What kind of water best suits the types of activities you want to do on your boat?  A family looking to do a lot of water skiing may want to look at a different boat than a couple looking to go out on weekend getaways.

You also need to consider whether you need a boat for saltwater. Here’s our guide with everything you need to know about saltwater vs. freshwater for boating.

3) Recreational Use?

A boat can provide many wonderful opportunities for recreation.

Speed boats can be used for cruising and racing along large waterways, while sailboats can be used for going on long voyages, racing, or just cruising along the open waters.

For people looking to do watersports like kneeboarding and skiing, a bowrider boat or even a cuddy cabin might be the way to go.  These small boats are easy to get in and out of, and they provide enough speed and power to pull people along the water.

Others might want to use their boat to go fishing.  People looking to go fishing on small lakes might want to go with a Jon boat or a bass fishing boat.

Folks looking to go fishing on larger bodies of water might want to consider looking into a trawler or a smaller center console boat.

When it comes to buying a boat, the choices are almost endless.

For this reason, it is important to be clear on why you’re buying the boat so that you can align your particular needs and wants with the boats that might meet these needs.

4) Overnighting Or Not?

Are you searching for a boat to go on simple day cruises, or do you want something more?

An overnighting boat will be much different than any day cruising boat you might consider.

Overnighting boats will have cabins that you can safely retire to after dark.  They’ll also have bathroom facilities that you can comfortably use.

These facilities can be as elaborate as full heads or as simple as small portable toilets that you can take on and off the boat.

Here our guide to the most popular boats (and affordable) boats with sleeping space for two persons.

The overnighting boat you choose will depend on how long you intend to stay out on the water as well as how comfortable you’d like to be.  It may also depend on the climate as well.  For example, people spending the night out on cold waters might need a larger cabin with a nice heating system.

People looking to spend a night or two out on the water might want to consider getting a cuddy cabin.  Folks looking to spend a weekend or longer out on the water might want to look into a cabin cruiser or something even larger than that.
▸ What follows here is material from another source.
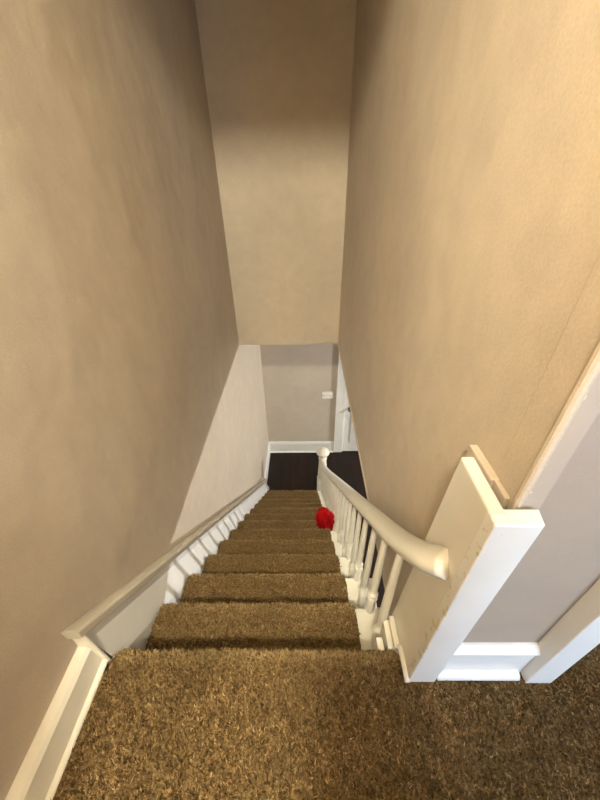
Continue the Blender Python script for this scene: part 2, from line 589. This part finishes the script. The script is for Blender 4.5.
# ---------------------------------------------------------------- carpet on the stairs
def carpet_profile(k0, k1):
    """(y, z, ny, nz, wrap) from nosing k0 down to the riser below nosing k1 - 1"""
    pts = []
    r = 0.022
    if k0 == 0:
        pts.append((-0.055, 0.0, 0.0, 1.0, 0.15))
    else:
        pts.append(((k0 - 1) * T - 0.020, -k0 * R_, 0.3, 1.0, 0.2))
    for k in range(k0, k1):
        yn, zn = k * T, -k * R_            # nosing front/top
        ystart = pts[-1][0]
        n = 7
        for i in range(1, n + 1):
            yy = ystart + (yn - r - ystart) * i / n
            pts.append((yy, zn, 0.0, 1.0, 0.2 + 0.8 * (i / n) ** 4))
        for i in range(1, 9):              # bullnose, sweeping back underneath
            a = math.pi * 0.95 * i / 8
            pts.append((yn - r + r * math.sin(a), zn - r + r * math.cos(a), math.sin(a), math.cos(a), 1.0))
        zb = -(k + 1) * R_
        yy0 = pts[-1][0]
        for i in range(1, 7):
            t = i / 6
            zz = (zn - 2 * r) + (zb + (0.010 if k < N - 1 else 0.004) - (zn - 2 * r)) * t
            pts.append((yn - 0.030 + 0.004 * t, zz, 1.0, 0.15, 0.35 if t > .3 else 0.8))
        if k < N - 1:
            pts.append((yn - 0.020, zb, 0.3, 1.0, 0.2))
    return pts


NXC = 41


def hill(x, y):
    return 0.004 * noise.noise(Vector((x * 6, y * 6, 3.1))) + 0.002 * noise.noise(Vector((x * 21, y * 21, 1.7)))


def carpet_sheet(prof):
    verts, normals = [], []
    for (y, z, ny, nzv, wr) in prof:
        ln = math.hypot(ny, nzv)
        ny, nzv = ny / ln, nzv / ln
        xl = CX0 - 0.004
        xr_ = CW if y > 0.05 or z < -0.05 else 0.862
        for i in range(NXC):
            u = i / (NXC - 1)
            u = 0.5 - 0.5 * math.cos(math.pi * u) * (0.75 + 0.25 * abs(math.cos(math.pi * u)))
            x = xl + (xr_ - xl) * u
            e = min(x - xl, xr_ - x)
            q = max(0.0, 1 - e / 0.035)
            dpt = 0.020 * (1 - math.sqrt(max(0, 1 - q * q))) * wr
            wob = 0.006 * noise.noise(Vector((x * 9, y * 9, z * 9))) + 0.003 * noise.noise(Vector((x * 31, y * 31, z * 31)))
            dd = -dpt + (wob * 0.8 if y > 0 or z < -0.001 else hill(x, y))
            verts.append((x, y + ny * dd, z + nzv * dd))
            normals.append((0.0, ny, nzv))
    faces = []
    for j in range(len(prof) - 1):
        for i in range(NXC - 1):
            a = j * NXC + i
            faces.append((a, a + 1, a + NXC + 1, a + NXC))
    return verts, normals, faces


verts, normals, faces = carpet_sheet(carpet_profile(1, N))
nverts, nnormals, nfaces = carpet_sheet(carpet_profile(0, 1))
carpet = obj('stair_carpet', verts, faces, M_CARPET, smooth=True, recalc=False)
tag(carpet, 'brown shag carpet runner covering the steps below the landing edge', 'carpet')
sd = carpet.modifiers.new('thickness', 'SOLIDIFY')
sd.thickness = 0.008
sd.offset = -1
sd.use_rim = False


def wear_lip_light_of(P, Nn):  # strength of the lip tint, part wear and part painted light
    y = P[:, 1]
    d = np.ceil(np.maximum(y - 0.004, -5) / T) * T - y
    d = np.where(y < 0.004, -y, d)
    w = np.exp(-(np.maximum(d - 0.012, 0) / 0.020) ** 2)
    return np.where(Nn[:, 2] > 0.35, w, 0.0)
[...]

If you want to have the ultimate amount of luxury while spending time out on the water, you may even want to consider buying a houseboat or a yacht.
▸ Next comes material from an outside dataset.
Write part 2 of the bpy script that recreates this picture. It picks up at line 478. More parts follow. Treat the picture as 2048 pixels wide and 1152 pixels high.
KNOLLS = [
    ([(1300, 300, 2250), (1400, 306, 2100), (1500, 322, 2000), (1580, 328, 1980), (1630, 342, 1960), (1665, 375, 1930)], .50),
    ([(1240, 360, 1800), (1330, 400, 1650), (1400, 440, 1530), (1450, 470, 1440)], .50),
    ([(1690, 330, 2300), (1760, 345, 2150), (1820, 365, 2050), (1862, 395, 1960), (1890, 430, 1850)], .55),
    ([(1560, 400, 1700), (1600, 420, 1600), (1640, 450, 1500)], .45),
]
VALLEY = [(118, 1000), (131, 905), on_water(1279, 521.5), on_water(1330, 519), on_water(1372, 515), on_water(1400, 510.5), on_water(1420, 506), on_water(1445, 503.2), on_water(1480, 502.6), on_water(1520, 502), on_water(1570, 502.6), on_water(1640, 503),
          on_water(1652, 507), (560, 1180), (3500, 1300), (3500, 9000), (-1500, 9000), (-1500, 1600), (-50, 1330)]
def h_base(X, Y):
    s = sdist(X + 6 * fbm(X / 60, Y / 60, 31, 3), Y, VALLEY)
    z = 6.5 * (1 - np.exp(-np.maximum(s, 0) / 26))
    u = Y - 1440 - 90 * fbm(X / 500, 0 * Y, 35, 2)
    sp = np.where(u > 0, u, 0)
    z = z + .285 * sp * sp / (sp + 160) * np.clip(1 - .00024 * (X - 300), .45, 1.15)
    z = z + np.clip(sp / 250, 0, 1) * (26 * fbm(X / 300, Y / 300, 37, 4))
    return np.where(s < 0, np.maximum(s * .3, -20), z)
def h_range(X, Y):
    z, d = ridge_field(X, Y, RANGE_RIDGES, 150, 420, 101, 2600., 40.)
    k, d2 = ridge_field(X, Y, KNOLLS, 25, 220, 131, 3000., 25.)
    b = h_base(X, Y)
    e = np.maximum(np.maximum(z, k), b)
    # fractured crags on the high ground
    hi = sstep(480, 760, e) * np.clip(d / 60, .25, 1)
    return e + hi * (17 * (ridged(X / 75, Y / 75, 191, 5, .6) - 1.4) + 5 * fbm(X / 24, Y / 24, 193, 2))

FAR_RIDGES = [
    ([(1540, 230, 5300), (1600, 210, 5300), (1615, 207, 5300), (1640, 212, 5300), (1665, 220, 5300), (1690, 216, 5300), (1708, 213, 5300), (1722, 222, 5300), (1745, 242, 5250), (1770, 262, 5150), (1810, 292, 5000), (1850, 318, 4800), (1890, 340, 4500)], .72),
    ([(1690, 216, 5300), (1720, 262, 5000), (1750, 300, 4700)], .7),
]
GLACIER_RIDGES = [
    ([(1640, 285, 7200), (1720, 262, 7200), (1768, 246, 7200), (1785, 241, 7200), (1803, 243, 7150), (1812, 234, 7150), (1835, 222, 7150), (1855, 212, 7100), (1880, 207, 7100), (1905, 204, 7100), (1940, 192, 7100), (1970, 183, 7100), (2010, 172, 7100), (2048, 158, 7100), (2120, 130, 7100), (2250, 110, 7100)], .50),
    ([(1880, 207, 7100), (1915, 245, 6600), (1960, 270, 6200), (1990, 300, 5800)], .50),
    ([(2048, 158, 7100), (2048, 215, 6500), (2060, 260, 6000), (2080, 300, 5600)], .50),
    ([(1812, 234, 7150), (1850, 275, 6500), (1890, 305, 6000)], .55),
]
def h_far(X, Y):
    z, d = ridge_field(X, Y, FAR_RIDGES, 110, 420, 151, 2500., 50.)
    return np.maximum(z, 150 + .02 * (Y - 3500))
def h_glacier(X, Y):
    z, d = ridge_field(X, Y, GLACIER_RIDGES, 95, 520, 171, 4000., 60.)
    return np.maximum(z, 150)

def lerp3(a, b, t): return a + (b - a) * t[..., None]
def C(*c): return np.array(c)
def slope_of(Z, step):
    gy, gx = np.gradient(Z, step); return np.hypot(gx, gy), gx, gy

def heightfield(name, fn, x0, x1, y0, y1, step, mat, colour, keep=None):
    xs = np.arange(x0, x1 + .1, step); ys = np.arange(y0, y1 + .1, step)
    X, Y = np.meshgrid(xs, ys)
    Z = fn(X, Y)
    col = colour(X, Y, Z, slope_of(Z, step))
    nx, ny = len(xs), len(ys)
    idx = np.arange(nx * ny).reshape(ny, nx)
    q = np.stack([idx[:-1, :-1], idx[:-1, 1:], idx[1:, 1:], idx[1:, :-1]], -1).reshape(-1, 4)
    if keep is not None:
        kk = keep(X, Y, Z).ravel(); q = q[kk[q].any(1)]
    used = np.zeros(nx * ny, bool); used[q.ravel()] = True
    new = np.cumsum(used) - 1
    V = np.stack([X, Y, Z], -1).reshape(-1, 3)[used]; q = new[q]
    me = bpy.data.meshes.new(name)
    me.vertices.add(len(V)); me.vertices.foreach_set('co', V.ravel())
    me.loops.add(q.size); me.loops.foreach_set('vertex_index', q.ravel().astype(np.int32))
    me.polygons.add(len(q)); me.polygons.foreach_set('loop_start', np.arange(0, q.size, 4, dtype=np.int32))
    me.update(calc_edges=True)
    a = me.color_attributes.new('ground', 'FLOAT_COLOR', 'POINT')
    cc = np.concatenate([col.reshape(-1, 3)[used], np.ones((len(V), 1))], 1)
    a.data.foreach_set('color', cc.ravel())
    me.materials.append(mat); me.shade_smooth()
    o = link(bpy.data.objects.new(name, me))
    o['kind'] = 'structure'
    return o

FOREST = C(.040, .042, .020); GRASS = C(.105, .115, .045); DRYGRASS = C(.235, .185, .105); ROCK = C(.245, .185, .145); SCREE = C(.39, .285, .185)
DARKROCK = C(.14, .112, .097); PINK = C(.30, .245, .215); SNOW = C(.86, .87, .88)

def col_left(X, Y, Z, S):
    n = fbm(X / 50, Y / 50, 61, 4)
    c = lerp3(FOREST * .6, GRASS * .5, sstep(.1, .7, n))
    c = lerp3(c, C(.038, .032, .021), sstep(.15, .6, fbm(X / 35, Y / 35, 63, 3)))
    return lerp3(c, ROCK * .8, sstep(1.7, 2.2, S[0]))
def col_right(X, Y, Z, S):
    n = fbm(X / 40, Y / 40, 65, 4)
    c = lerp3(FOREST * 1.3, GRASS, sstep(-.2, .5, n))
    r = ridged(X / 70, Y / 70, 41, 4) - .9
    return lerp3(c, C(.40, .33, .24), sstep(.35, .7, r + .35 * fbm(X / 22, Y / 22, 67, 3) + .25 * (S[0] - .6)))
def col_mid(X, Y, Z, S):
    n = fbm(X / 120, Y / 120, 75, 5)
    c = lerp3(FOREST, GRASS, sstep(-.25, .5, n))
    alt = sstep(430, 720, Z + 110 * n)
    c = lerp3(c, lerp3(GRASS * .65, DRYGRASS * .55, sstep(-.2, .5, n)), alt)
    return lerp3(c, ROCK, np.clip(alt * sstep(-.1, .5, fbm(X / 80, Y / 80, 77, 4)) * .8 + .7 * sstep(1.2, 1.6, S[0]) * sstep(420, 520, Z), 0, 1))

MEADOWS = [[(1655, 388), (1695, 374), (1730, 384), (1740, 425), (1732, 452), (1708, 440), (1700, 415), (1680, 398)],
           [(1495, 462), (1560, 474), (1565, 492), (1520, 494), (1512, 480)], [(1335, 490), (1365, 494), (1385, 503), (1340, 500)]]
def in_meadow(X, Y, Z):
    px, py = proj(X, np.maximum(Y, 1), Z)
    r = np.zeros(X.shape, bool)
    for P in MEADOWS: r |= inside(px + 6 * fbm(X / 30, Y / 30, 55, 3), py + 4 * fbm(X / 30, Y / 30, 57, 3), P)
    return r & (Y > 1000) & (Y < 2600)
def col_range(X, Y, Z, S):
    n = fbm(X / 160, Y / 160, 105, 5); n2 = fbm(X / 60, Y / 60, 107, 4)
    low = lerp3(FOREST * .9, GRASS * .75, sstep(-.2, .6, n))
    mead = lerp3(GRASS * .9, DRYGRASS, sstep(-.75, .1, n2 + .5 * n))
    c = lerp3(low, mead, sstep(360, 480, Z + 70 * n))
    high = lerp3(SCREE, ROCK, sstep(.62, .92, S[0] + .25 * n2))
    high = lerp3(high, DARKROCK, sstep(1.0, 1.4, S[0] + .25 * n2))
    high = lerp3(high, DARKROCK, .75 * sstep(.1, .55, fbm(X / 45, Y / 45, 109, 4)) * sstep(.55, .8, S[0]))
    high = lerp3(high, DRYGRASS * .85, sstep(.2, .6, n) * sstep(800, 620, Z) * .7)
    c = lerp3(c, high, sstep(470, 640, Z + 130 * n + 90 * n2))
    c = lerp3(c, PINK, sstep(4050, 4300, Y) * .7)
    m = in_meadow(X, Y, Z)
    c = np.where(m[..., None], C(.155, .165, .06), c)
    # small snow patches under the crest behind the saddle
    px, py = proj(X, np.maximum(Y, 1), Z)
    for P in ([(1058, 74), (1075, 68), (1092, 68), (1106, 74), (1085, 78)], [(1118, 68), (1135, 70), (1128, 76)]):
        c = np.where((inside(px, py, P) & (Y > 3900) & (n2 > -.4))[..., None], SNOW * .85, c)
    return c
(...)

These boats can be purchased in many different sizes, and if they don’t fit your budget, you can even consider buying used.

5) Do You Need Towing?

Another consideration to make before buying a boat is to determine whether or not you’ll need to tow the boat.

Small boats usually aren’t nearly as heavy as campers, but larger boats can be.  Also, many boats can be too wide to be towed.

For those who are considering buying a boat that you can tow, you’ll need to think about your tow vehicle.

Can your tow vehicle handle the weight of the boat?  Will you need brakes on your boat trailer?  If so, do you have a brake controller installed in your vehicle?

Towing a boat can be tricky, and bringing it down a boat ramp can be even trickier.  Do you have someone who can teach you how to launch your boat?  If not, are you willing to teach yourself how to tow a boat both to and down a boat ramp?

If you don’t plan on towing your boat to the water, do you have a place where you can permanently store the boat?  Many docks will have dry storage, but some will not.  You’ll need to choose a boat dock that can bring your boat in and out of the water for you during the off-season.  Keep in mind that this service is not free, so you’ll need to budget for times like this.

You also need to consider the cost of the travel trailer!

Here’s our guide to prices on boat trailers. There’s a lot of different styles and sizes, so you know what to expect.

Final Thoughts

The decision to buy a boat is a big one, giving it the thought and attention it deserves.

Spend time assessing your needs and wants and try to get the best deal possible.